--- BEGIN ---

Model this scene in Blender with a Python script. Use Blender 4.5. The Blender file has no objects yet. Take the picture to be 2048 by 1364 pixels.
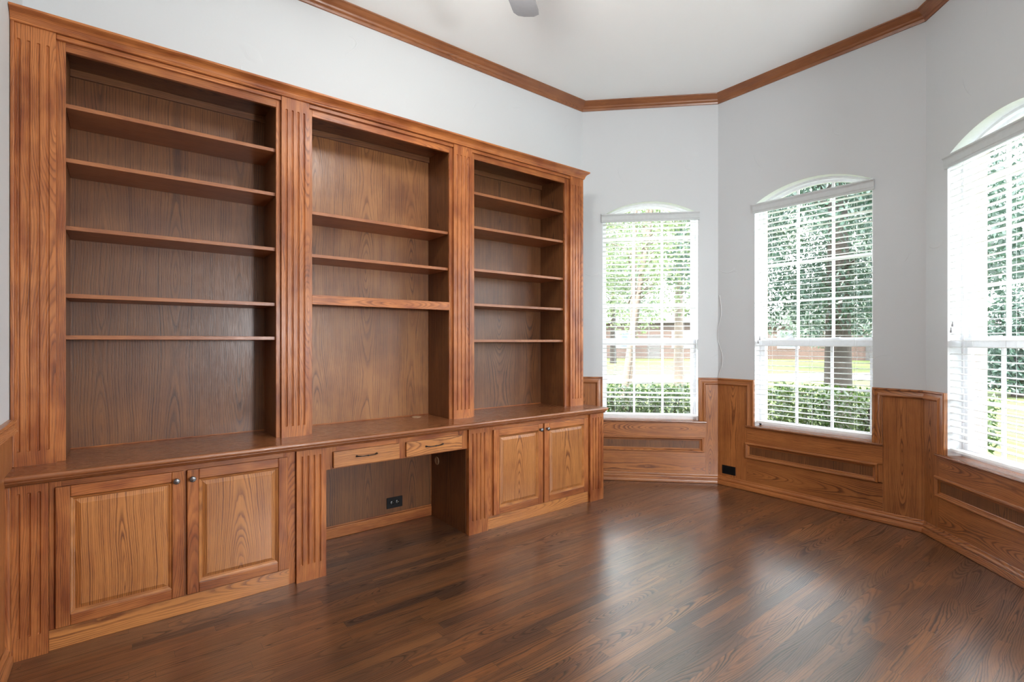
import bpy, math, random
from mathutils import Vector, Matrix
random.seed(7)
SC = bpy.context.scene
COL = SC.collection
R = math.radians
TAN = math.tan(R(22.5))

# ------------------------------------------------------------------ camera
cam_data = bpy.data.cameras.new('camera')
cam = bpy.data.objects.new('camera', cam_data); COL.objects.link(cam)
cam.location = (0, 0, 1.35)
cam.rotation_euler = (R(90), 0, R(52.302 - 90))
cam_data.sensor_width = 36.0
cam_data.lens = 1010.92 / 2048 * 36
cam_data.shift_y = 1.27 / 2048
cam_data.clip_start = 0.02; cam_data.clip_end = 400
SC.camera = cam

# ------------------------------------------------------------------ world, sun, exposure
world = bpy.data.worlds.new('world'); SC.world = world
world.use_nodes = True
wn = world.node_tree; wn.nodes.clear()
w_out = wn.nodes.new('ShaderNodeOutputWorld'); w_bg = wn.nodes.new('ShaderNodeBackground')
w_sky = wn.nodes.new('ShaderNodeTexSky')
w_sky.sky_type = 'HOSEK_WILKIE'
w_sky.sun_direction = (-0.55, 0.35, 0.76)
w_sky.turbidity = 7.0
w_sky.ground_albedo = 0.4
w_mix = wn.nodes.new('ShaderNodeMix'); w_mix.data_type = 'RGBA'
w_mix.inputs[0].default_value = 0.75
w_mix.inputs[7].default_value = (0.90, 0.95, 1.0, 1)
wn.links.new(w_sky.outputs[0], w_mix.inputs[6])
wn.links.new(w_mix.outputs[2], w_bg.inputs[0])
w_bg.inputs[1].default_value = 9.5
wn.links.new(w_bg.outputs[0], w_out.inputs[0])

def lamp(name, kind, loc, energy, color=(1, 1, 1), rot=(0, 0, 0), parent=None, **kw):
    d = bpy.data.lights.new(name, kind); d.energy = energy; d.color = color
    for k, v in kw.items(): setattr(d, k, v)
    o = bpy.data.objects.new(name, d); COL.objects.link(o)
    o.location = loc; o.rotation_euler = rot
    if parent: o.parent = parent; o.matrix_parent_inverse = parent.matrix_world.inverted()
    return o
lamp('sun_light', 'SUN', (-10, 6, 20), 8.0, (1.0, 0.95, 0.86), rot=(R(33), 0, R(-58)), angle=R(2))
FAN_LAMP_W, HALL_FILL_W = 19.0, 170.0
FAN_LAMP_COL, HALL_FILL_COL = (1.0, 0.97, 0.93), (0.98, 0.985, 1.0)

SC.view_settings.view_transform = 'Standard'
SC.view_settings.look = 'None'
SC.view_settings.gamma = 1.0
SC.view_settings.use_curve_mapping = False
SC.view_settings.exposure = 1.15
SC.cycles.max_bounces = 10
SC.cycles.diffuse_bounces = 5
SC.cycles.glossy_bounces = 3
SC.cycles.transparent_max_bounces = 16
SC.cycles.sample_clamp_indirect = 6.0
SC.cycles.caustics_reflective = False
SC.cycles.caustics_refractive = False
SC.cycles.use_denoising = True

# ------------------------------------------------------------------ node helpers
class N:
    def __init__(s, name):
        s.m = bpy.data.materials.new(name); s.m.use_nodes = True
        s.t = s.m.node_tree; s.t.nodes.clear()
        s.out = s.t.nodes.new('ShaderNodeOutputMaterial')
    def n(s, typ, **kw):
        x = s.t.nodes.new(typ)
        for k, v in kw.items(): setattr(x, k, v)
        return x
    def put(s, sock, val):
        if isinstance(val, bpy.types.NodeSocket): s.t.links.new(val, sock)
        elif isinstance(val, (tuple, list)) and len(val) == 3 and sock.type == 'RGBA': sock.default_value = (*val, 1)
        else: sock.default_value = val
    def math(s, op, a, b=0.0, c=None):
        x = s.n('ShaderNodeMath', operation=op)
        s.put(x.inputs[0], a); s.put(x.inputs[1], b)
        if c is not None: s.put(x.inputs[2], c)
        return x.outputs[0]
    def comb(s, a, b, c=0.0):
        x = s.n('ShaderNodeCombineXYZ')
        for i, v in enumerate((a, b, c)): s.put(x.inputs[i], v)
        return x.outputs[0]
    def sep(s, v):
        x = s.n('ShaderNodeSeparateXYZ'); s.put(x.inputs[0], v); return x.outputs
    def noise(s, vec, scale=1.0, detail=2.0, rough=0.5, color=False):
        x = s.n('ShaderNodeTexNoise'); s.put(x.inputs['Vector'], vec)
        x.inputs['Scale'].default_value = scale; x.inputs['Detail'].default_value = detail
        x.inputs['Roughness'].default_value = rough
        return x.outputs['Color' if color else 'Fac']
    def white(s, w):
        x = s.n('ShaderNodeTexWhiteNoise', noise_dimensions='1D'); s.put(x.inputs['W'], w); return x.outputs['Value']
    def ramp(s, fac, pts, interp='LINEAR'):
        x = s.n('ShaderNodeValToRGB'); s.put(x.inputs[0], fac); cr = x.color_ramp; cr.interpolation = interp
        while len(cr.elements) < len(pts): cr.elements.new(0.5)
        for e, (p, c) in zip(cr.elements, pts):
            e.position = p; e.color = (c, c, c, 1) if isinstance(c, (int, float)) else (*c, 1)
        return x.outputs[0]
    def mix(s, f, a, b, blend='MIX'):
        x = s.n('ShaderNodeMix', data_type='RGBA', blend_type=blend)
        s.put(x.inputs[0], f); s.put(x.inputs[6], a); s.put(x.inputs[7], b); return x.outputs[2]
    def bump(s, h, strength=0.2, dist=0.002):
        x = s.n('ShaderNodeBump'); s.put(x.inputs['Height'], h)
        x.inputs['Strength'].default_value = strength; x.inputs['Distance'].default_value = dist
        return x.outputs[0]
    def pbr(s, color, rough=0.5, metal=0.0, normal=None, spec=0.5, coat=0.0, coat_rough=0.1, **kw):
        b = s.n('ShaderNodeBsdfPrincipled')
        s.put(b.inputs['Base Color'], color); s.put(b.inputs['Roughness'], rough)
        b.inputs['Metallic'].default_value = metal; b.inputs['Specular IOR Level'].default_value = spec
        b.inputs['Coat Weight'].default_value = coat; b.inputs['Coat Roughness'].default_value = coat_rough
        if normal is not None:
            s.put(b.inputs['Normal'], normal)
        for k, v in kw.items(): s.put(b.inputs[k], v)
        s.t.links.new(b.outputs[0], s.out.inputs[0]); return b

def plain(name, color, rough=0.5, metal=0.0, spec=0.5, noise_scale=40, vary=0.06):
    a = N(name)
    tc = a.n('ShaderNodeTexCoord').outputs['Object']
    f = a.noise(tc, noise_scale, 2)
    c2 = tuple(max(0, x * (1 - vary * 2)) for x in color)
    a.pbr(a.mix(f, c2, color), rough, metal, spec=spec)
    return a.m

def ring_grain(a, U, V, ident, spacing, leaf=None):
    """distance to a wandering tree axis, cut into growth rings: gives cathedral figure on flat boards"""
    if leaf:
        sh = a.math('ADD', U, leaf / 2)
        cell = a.math('FLOOR', a.math('DIVIDE', sh, leaf))
        Uc = a.math('SUBTRACT', a.math('SUBTRACT', sh, a.math('MULTIPLY', cell, leaf)), leaf / 2)
        ident = a.math('ADD', ident, a.math('MULTIPLY', cell, 3.71))
    else:
        Uc = U
    n1 = a.noise(a.comb(a.math('MULTIPLY', V, 1.0), a.math('MULTIPLY', ident, 9.1), 0.0), 0.55, 1.2)
    n2 = a.noise(a.comb(a.math('MULTIPLY', V, 1.0), a.math('MULTIPLY', ident, 5.3), 7.7), 1.5, 1)
    d = a.math('MULTIPLY', a.math('SUBTRACT', n1, 0.5), 0.46)
    u = a.math('ADD', Uc, a.math('MULTIPLY', a.math('SUBTRACT', n2, 0.5), 0.07))
    r = a.math('SQRT', a.math('ADD', a.math('MULTIPLY', u, u), a.math('MULTIPLY', d, d)))
    wob = a.noise(a.comb(a.math('MULTIPLY', U, 22.0), a.math('MULTIPLY', V, 6.0), ident), 1.0, 3)
    r = a.math('ADD', r, a.math('MULTIPLY', wob, 0.010))
    irr = a.noise(a.comb(a.math('MULTIPLY', r, 75.0), a.math('MULTIPLY', V, 0.4), ident), 1.0, 2)
    r = a.math('ADD', r, a.math('MULTIPLY', irr, 0.014))
    fr = a.math('FRACT', a.math('DIVIDE', r, spacing))
    line = a.ramp(fr, [(0.0, 1.0), (0.16, 0.80), (0.42, 0.14), (0.80, 0.0), (0.97, 0.45), (1.0, 0.95)])
    streng = a.ramp(a.noise(a.comb(a.math('MULTIPLY', r, 38.0), a.math('MULTIPLY', V, 1.3), a.math('ADD', ident, 3.0)), 1.0, 2), [(0.32, 0.25), (0.62, 1.0)])
    pore = a.ramp(a.noise(a.comb(a.math('MULTIPLY', U, 420.0), a.math('MULTIPLY', V, 14.0), ident), 1.0, 2, 0.6), [(0.46, 0.0), (0.66, 1.0)])
    broad = a.noise(a.comb(a.math('MULTIPLY', U, 60.0), a.math('MULTIPLY', V, 2.0), ident), 1.0, 2)
    lf = a.math('MULTIPLY', line, streng)
    return lf, pore, broad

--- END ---

Challenge ->
Restate the material word for word from its first line through the line containing "TAN = math.tan(R(22.5))", both included; the pictures do not belong in it.

Answer to the task ->
Model this scene in Blender with a Python script. Use Blender 4.5. The Blender file has no objects yet. Take the picture to be 2048 by 1364 pixels.
import bpy, math, random
from mathutils import Vector, Matrix
random.seed(7)
SC = bpy.context.scene
COL = SC.collection
R = math.radians
TAN = math.tan(R(22.5))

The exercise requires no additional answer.